Tio Patinhas, Pato Donald, Mickey e Pateta; quem não os conhece? Talvez não exista no mundo uma trupe de personagens imaginários mais conhecida que aqueles gestados na mente fértil de Walt Disney, tão primorosamente concebidos e ardilosamente gerados que é impossível alterar, acrescentar ou subtrair qualquer das suas características individuais. Diria serem eles personalidades imutáveis, porém espantosamente fictícios.
Mas a ficção é sombra da realidade. Sempre foi. Tio Patinhas continua se achando dono do mundo, mesmo quando travestido ou fantasiado com o pijama ridículo e de mau agouro que esconde a nudez do Tio Sam. Pato Donald e seu interminável quá-quá-quá, ainda zomba de ingenuidade da maioria que o cerca, sem se dar conta da própria e ridícula ingenuidade. Diria que nunca se deu bem em suas artimanhas de trapaças e oportunismo aguçado, que usa para manter seu status quo. Mickey, oh Mickey, ratazana com práticas detetivescas, – que pensa ser vice – sempre às turras com um universo em conflito, mas que não encontra coragem sequer para despojar sua eterna namorada, seu amor de fachada, a bela e frágil Minie. Ah, quantas destas fazem parte do nosso universo, sonhadoras, encantadas com promessas fúteis, iludidas… Mas, e o Pateta e sua incansável busca de soluções às avessas, que terminam sempre em decepção? Pobre espelho do homem simples, do povo iludido, dos que o sistema faz questão de usar e sugar ao máximo, mas quando seu uso se torna prejudicial, atrapalha ou ameaça o império do poderoso Patinhas, melhor mesmo é apagá-lo dessa história, jogá-lo às feras do mundo cão.

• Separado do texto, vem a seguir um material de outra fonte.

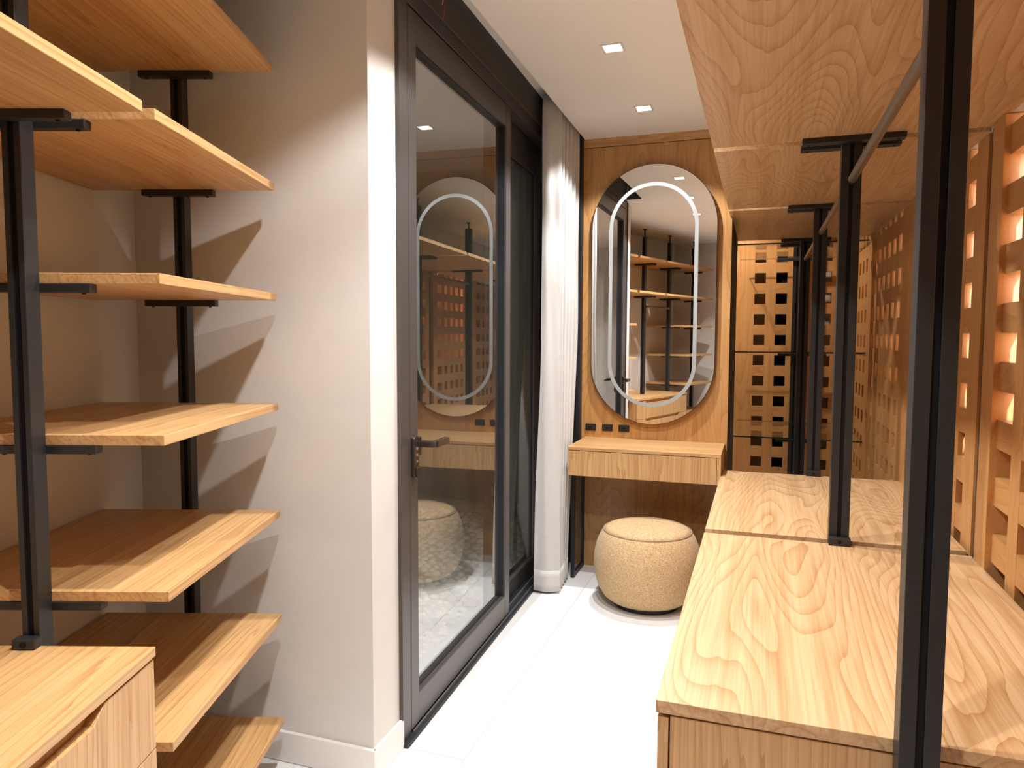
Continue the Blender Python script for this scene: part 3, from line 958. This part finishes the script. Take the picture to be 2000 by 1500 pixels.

Ah, meu outrora adorável Pato Donald! Quantas aventuras vivemos juntos. Quantos sonhos, planos perfeitos, projetos meticulosamente engendrados, muitos dos quais com avais provisórios e fundos de investimentos momentâneos que com muita lábia surrupiamos do caixa forte de nosso Tio. Enquanto lhe dávamos sustentação ou mantínhamos o lastro do seu poder – mesmo com eventuais prejuízos – éramos úteis à sua engrenagem de interesses. Bastou sentir-se solidificado em sua cátedra, pronto! Lá se iam os recursos (migalhas na verdade) com os quais nos acenou durante tantas e tantas campanhas, delongas fúteis, promessas irrealizáveis. Isso tudo só nos dividia em categorias distintas: os patos e os patetas! Patos aqueles que zombaram dos patetas e que hoje recorrem aos ratos (os Mickeys e suas investigações intermináveis, que detectam muitos desvios oportunistas, mas que não avançam para não porem em risco seus amores passados, suas juras de fidelidade eterna) única e simplesmente para não alterarem suas zonas de conforto.
Então Tio Sam, digo Tio Patinhas esbraveja, bate o pé, atira a cartola e sorri para seu inimigo maior, o também poderoso Patacôncio. O velho tio ainda conserva ares de cautela com seu tesouro, conquanto seu arquirrival não tem preconceito algum, mesmo que o adjetivem como perdulário, inconsequente. Enquanto o velho teima em suas posições antagônicas, sua ranhetice de menino mimado, que não se desfaz de velhos brinquedos da infância abarrotada de privilégios, o rival estrategista é capaz de abrir seus portões e convocar novos patos e patetas para seu exército de arrivistas. Enquanto um repele, afasta, reprime, o outro acolhe, cura feridas, faz promessas.
O que me preocupa é que essa guerra de macacos doidos termine onde não começou, bem longe da Disneylândia ou no Parque da Vitória, em Moscou.(Talvez em nosso quintal). Em tempo: neste memorial de guerra não existem montanhas russas. Nem trupe de palhaços, só sequazes.